Buy good quality kits, bottle it, (i use PFTE 2 ltr bottles plus several beer bottles)- It will keep at least a year - found a bottle over 3 yrs old and it was glorious. Better to have a few on standby than running out
 
I've always brewed 23 ltr / 5 gallon at a time, just started up again after a break (I'd finally run out of 'stock')

First batch the usual full brew, but getting a bit ancient these days and finding lifting and carting that amount of stuff around not as easy as it used to be!

Made the decision to make smaller batches (can be a bit of a slow learner at times!) Yesterday did my first 10 litre AG batch, the recipe scaled down easily and the brewday went very smoothly and quicker, half measures boil up and chill down a lot quicker!
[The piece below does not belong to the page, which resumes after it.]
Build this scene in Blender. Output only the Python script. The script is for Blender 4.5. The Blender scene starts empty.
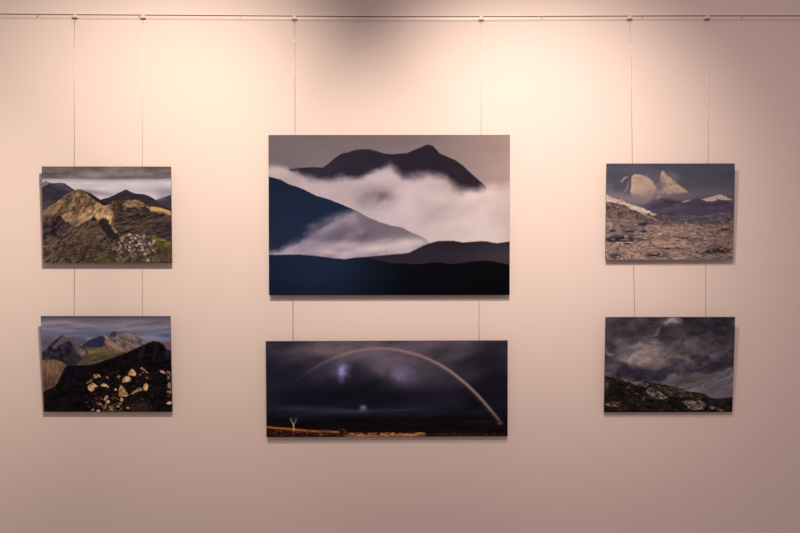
import bpy, bmesh, math
import numpy as np
from mathutils import Vector, Matrix

C = bpy.context.scene.collection
SC = bpy.context.scene

# ------------------------------------------------------------------ camera, world, lights, exposure
DIST = 3.31                     # camera to wall (m)
EYE = 1.50                      # camera height (m)
PPM = 40.0 / 36.0 * 800.0 / DIST  # photo pixels per metre on the wall

cam_d = bpy.data.cameras.new('camera')
cam_d.lens = 40.0
cam_d.sensor_width = 36.0
cam = bpy.data.objects.new('camera', cam_d)
cam.location = (0, -DIST, EYE)
cam.rotation_euler = (math.radians(90), 0, 0)
C.objects.link(cam)
SC.camera = cam

SC.view_settings.view_transform = 'Standard'
SC.view_settings.look = 'None'
SC.view_settings.gamma = 1.0
SC.view_settings.use_curve_mapping = False
SC.view_settings.exposure = 0.0

world = bpy.data.worlds.new('room_ambient')
SC.world = world
world.use_nodes = True
wb = world.node_tree.nodes['Background']
wb.inputs[0].default_value = (0.338, 0.224, 0.202, 1)
wb.inputs[1].default_value = 1.0

def spot(x, y, z, tx, tz, power, angle, blend, col=(1.0, 0.712, 0.567), ty=0.0, rad=0.018):
    d = bpy.data.lights.new('gallery_or_fill_spot', 'SPOT')
    d.energy = power; d.spot_size = math.radians(angle); d.spot_blend = blend
    d.color = col; d.shadow_soft_size = rad
    o = bpy.data.objects.new('gallery_or_fill_spot', d)
    o.location = (x, y, z)
    v = Vector((tx, ty, tz)) - o.location
    o.rotation_euler = v.to_track_quat('-Z', 'Y').to_euler()
    C.objects.link(o)
    return o

WARM = (1.0, 0.72, 0.56)
spot(-0.513, -1.30, 2.56, -0.99, 1.73, 107.0, 89.0, 1.0, WARM)
spot(0.30, -1.30, 2.56, 0.478, 1.850, 90.0, 69.8, 1.0, WARM)
spot(-0.712, -1.30, 2.56, -2.63, 0.943, 57.0, 64.7, 0.866, WARM)
spot(0.30, -2.30, 2.84, 1.00, 1.10, 80.0, 80.0, 1.0, (1.0, 0.68, 0.60), rad=0.05)  # added fill lamp with no known fixture, lifts the right side of the wall

# ------------------------------------------------------------------ helpers
def wx(px, s=0.0): return (px - 400.0) / PPM * (DIST - s) / DIST
def wz(py, s=0.0): return EYE - (py - 266.5) / PPM * (DIST - s) / DIST

def tag(o, label=None, cat=None, group=None, kind=None):
    if label: o['label'] = label
    if cat: o['category'] = cat
    if group: o['group'] = group
    if kind: o['kind'] = kind
    return o

def link(name, bm, mat, parent=None, smooth=False):
    me = bpy.data.meshes.new(name)
    bmesh.ops.recalc_face_normals(bm, faces=bm.faces)
    bm.to_mesh(me); bm.free()
    if smooth:
        for p in me.polygons: p.use_smooth = True
    me.materials.append(mat)
    o = bpy.data.objects.new(name, me)
    C.objects.link(o)
    if parent: o.parent = parent
    return o

def empty(name, loc):
    o = bpy.data.objects.new(name, None)
    o.location = loc; o.empty_display_size = 0.05
    C.objects.link(o)
    return o

def add_box(bm, x0, x1, y0, y1, z0, z1, bevel=0.0):
    r = bmesh.ops.create_cube(bm, size=1.0)
    vs = r['verts']
    for v in vs:
        v.co = Vector(((x0+x1)/2 + v.co.x*(x1-x0), (y0+y1)/2 + v.co.y*(y1-y0), (z0+z1)/2 + v.co.z*(z1-z0)))
    if bevel > 0:
        es = list({e for v in vs for e in v.link_edges})
        bmesh.ops.bevel(bm, geom=es, offset=bevel, segments=2, affect='EDGES', profile=0.5)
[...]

Thinking I might just head towards 12 or 15 litres though, but that's only because my boiler is 40 litre and the wort looked a bit lost ! I think if this boiler ever packs in I'll buy/build a smaller one and stick to 'half measures'.
 
The beers that came out really nice go quickly in my house. The meh ones seem to sit on the shelf, hoping each time that aging has helped it. Usually it has, but sometimes it becomes a ‘you drink that one’, ’no, you drink it’.... which eventually means it becomes a beer for the slug traps.
 
Thirty years ago when I got started I always did 19 liter batches because, well, that's just the way it was done. After a break from brewing I found 12 liters made a easier brew day, I had more variety on hand and, I got to brew more often.

12 liters of something a little off is a lot easier to drink than 19 liters of the same.